Meditation has helped me so much. During our trip to Chicago I had a headache. I thought about it and told me self this pain is only my state of mind and that if I made it go away it would go away. I closed my eyes, turned on some music and I told my self to focus for a little while and force the pain away. Then I told myself to forget about it an not to think about for a long time. I did that and maybe 40 minutes later I caught myself and I thought about my headache and it was gone! I do this when I'm stressed out, I take some time and I breath and I listen to music and tell myself if I don't want to feel pain and that I don't have to. Some battles are larger and harder to over come, like some of my recent struggles. But meditation does amazing things I think. It's hard to get any sleep at Dean's because the people there are so loud, but recently I put myself to the test and I told myself, try to cut the noise out and it worked. I focused hard on the sounds for a couple of minutes and slowly one by one I eliminated each noise and then I told my self to think of something completely different. It worked. The next thing I remember is waking up to the sound of my alarm. Really crazy stuff. Makes me wonder if I study myself more, can I actually bend spoons with my mind?
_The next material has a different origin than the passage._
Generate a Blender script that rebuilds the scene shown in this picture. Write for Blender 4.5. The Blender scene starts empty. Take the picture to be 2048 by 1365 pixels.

Could I toss cars with my energy? What if this stuff is actually possible but we as people have lost touch with our inner being and lost these abilities? Crazy stuff.
Maybe I'm just crazy. Tee hee!

1 comment:

Oliv said...

Sounds like you try to help others and I wish more people would do that. But don't lose sight of yourself...

Recently I got really angry and irritated at a close friend. I closed him off and, I'll admit, I acted like a jerk. Last night I was thinking, is it really worth it to waste even a minute of my life being angry at this one guy? I wrote him an apology, and, thankfully, he forgave me. But I'll never forget the guilt I felt.